While that shift may be uncomfortable for an industry built around urgency, it represents a healthier and more balanced marketplace.

For buyers, a buyers’ market isn’t bad news. It provides greater negotiating power, more choice, additional time for due diligence, and the ability to walk away when a deal doesn’t make sense. It also creates conditions that are more measured and rational than the frenzied markets experienced just a few years ago.

That aligns with what many Canadians appear to want. A recent Financial Post report found that approximately 55 per cent of Canadians would still like home prices to decline further, despite the correction already seen from peak values. Given how many prospective buyers have struggled with affordability, it’s understandable that softer prices are viewed by many as a necessary step toward restoring accessibility.

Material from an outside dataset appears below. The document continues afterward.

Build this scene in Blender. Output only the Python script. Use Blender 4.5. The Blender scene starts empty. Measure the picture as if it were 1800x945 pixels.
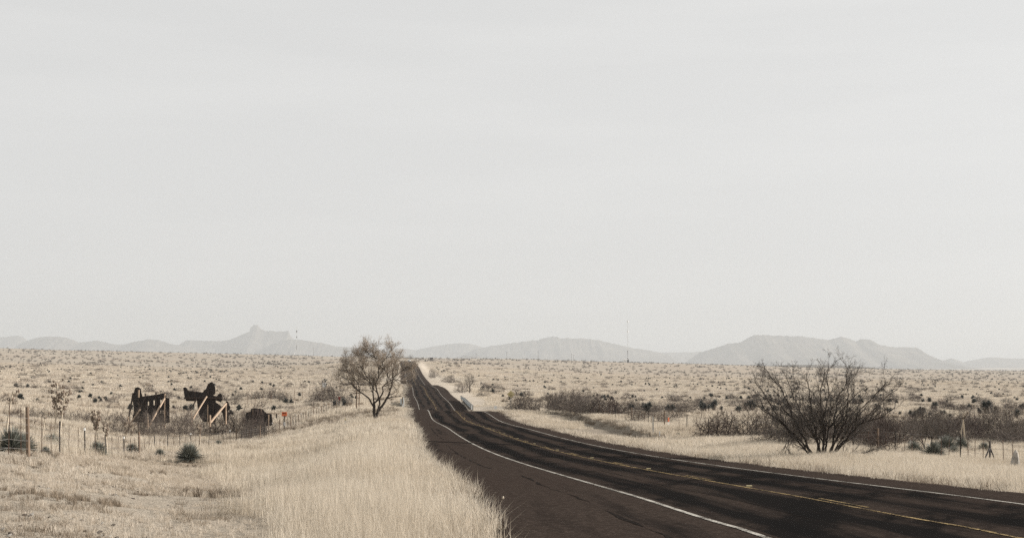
import bpy, math, random
import numpy as np
from mathutils import Vector, Matrix
from mathutils.geometry import tessellate_polygon

R = random.Random(7)
NR = np.random.default_rng(11)
SC = bpy.context.scene
COL = SC.collection

# ------------------------------------------------------------------ camera
F, CX, HY = 2500.0, 900.0, 640.0            # focal length and eye level, in pixels of an 1800 x 945 frame
cam_d = bpy.data.cameras.new('camera')
cam_d.sensor_width = 36.0
cam_d.lens = 36.0 * F / 1800.0
cam_d.clip_start = 0.1
cam_d.clip_end = 80000.0
cam_d.shift_y = (HY - 472.5) / 1800.0
cam = bpy.data.objects.new('camera', cam_d)
cam.location = (0, 0, 0)
cam.rotation_euler = (math.radians(90), 0, 0)
COL.objects.link(cam)
SC.camera = cam

# ------------------------------------------------------------------ sky, sun, exposure
SUN_AZ = math.radians(77)                    # to the right of the view direction
SUN_EL = math.radians(22)
w = bpy.data.worlds.new('World'); SC.world = w; w.use_nodes = True; w.cycles.sampling_method = 'NONE'
nt = w.node_tree; nt.nodes.clear()
sky = nt.nodes.new('ShaderNodeTexSky'); sky.sky_type = 'NISHITA'; sky.sun_disc = False
sky.sun_elevation = SUN_EL; sky.sun_rotation = SUN_AZ
sky.air_density = 1.0; sky.dust_density = 6.0; sky.ozone_density = 1.0; sky.altitude = 1400
hs = nt.nodes.new('ShaderNodeHueSaturation'); hs.inputs['Saturation'].default_value = 0.06
mixn = nt.nodes.new('ShaderNodeMix'); mixn.data_type = 'RGBA'; mixn.inputs[0].default_value = 0.80
mixn.inputs[7].default_value = (4.36, 4.37, 4.33, 1)   # milky winter haze over the blue
bg = nt.nodes.new('ShaderNodeBackground'); bg.inputs[1].default_value = 0.10
wo = nt.nodes.new('ShaderNodeOutputWorld')
nt.links.new(sky.outputs[0], hs.inputs['Color']); nt.links.new(hs.outputs[0], mixn.inputs[6])
tcw = nt.nodes.new('ShaderNodeTexCoord'); mpw = nt.nodes.new('ShaderNodeMapping'); mpw.inputs['Scale'].default_value = (1.6, 1.6, 14.0); mpw.inputs['Rotation'].default_value = (0.05, 0.04, 0.0)
cir = nt.nodes.new('ShaderNodeTexNoise'); cir.inputs['Scale'].default_value = 2.2; cir.inputs['Detail'].default_value = 5
crr = nt.nodes.new('ShaderNodeValToRGB'); crr.color_ramp.elements[0].position = 0.45; crr.color_ramp.elements[1].position = 0.72
crr.color_ramp.elements[0].color = (0.985, 0.985, 0.985, 1); crr.color_ramp.elements[1].color = (1.035, 1.033, 1.03, 1)
cmu = nt.nodes.new('ShaderNodeMix'); cmu.data_type = 'RGBA'; cmu.blend_type = 'MULTIPLY'; cmu.inputs[0].default_value = 1.0   # thin cirrus streaks
nt.links.new(tcw.outputs['Generated'], mpw.inputs[0]); nt.links.new(mpw.outputs[0], cir.inputs['Vector']); nt.links.new(cir.outputs['Fac'], crr.inputs[0])
nt.links.new(mixn.outputs[2], cmu.inputs[6]); nt.links.new(crr.outputs[0], cmu.inputs[7]); nt.links.new(cmu.outputs[2], bg.inputs[0]); nt.links.new(bg.outputs[0], wo.inputs[0])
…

Challenges remain. Financing costs are still elevated, interest rate markets aren’t signalling a return to ultra-cheap borrowing, economic growth remains fragile, consumer confidence is subdued, and trade concerns, including renewed uncertainty surrounding CUSMA have resurfaced. Meanwhile, discussions about condo bailouts in markets such as Vancouver highlight the financial strain affecting parts of Canada’s housing sector.

None of this suggests the GTA housing market is headed for a collapse. However, it does indicate that any sustained price recovery still faces meaningful headwinds. Buyers will likely need stronger income growth, lower borrowing costs, and greater confidence in the economy before prices begin climbing in a meaningful way. For now, many still see value in waiting.

During June, detached homes accounted for 3,256 sales with an average selling price of approximately $1.36 million. Semi-detached homes recorded 617 sales at roughly $1.04 million, while townhouses saw 1,082 sales averaging about $845,000. Condominium apartments generated 1,714 sales at an average price of approximately $631,000.

The condominium sector continues to sit at the centre of many of today’s market challenges. Investor expectations, new project completions, resale inventory, rental assumptions, carrying costs, and buyer confidence are all colliding in this segment. In many cases, sellers are discovering that the prices buyers are willing to pay simply don’t match expectations formed during the boom years.

Market conditions will also vary depending on property type and location. Some neighbourhoods will experience improving demand while others continue to struggle. Some listings will attract strong interest, while others remain unsold for extended periods.

The best strategy isn’t to wait indefinitely, nor is it to jump into the market simply because sales improved in one month. Focus on recent comparable sales rather than asking prices. Negotiate aggressively when listings have lingered on the market. Move quickly when a property is already priced appropriately.

Today’s buyers are very different from those who dominated the market in 2021. They’re more informed, more cautious, and far less willing to overpay. They’ve witnessed price declines, investor losses, and a market where patience has consistently produced better opportunities.

Sellers who have adjusted to today’s financing realities are finding buyers. Those still pricing their homes based on yesterday’s market are often waiting much longer to sell. June’s figures suggest realistic sellers have a better chance of completing a transaction.

Overall, the buyers’ market remains intact. Sales improved, new listings declined, and active inventory was lower than a year ago. Yet prices continued to trail last year’s levels, condominium weakness persisted, and borrowing costs remained elevated.

Rather than declaring that a full recovery has arrived, the more accurate conclusion is that the GTA buyers’ market continues to move forward at a measured pace and for many buyers, that’s still working in their favour.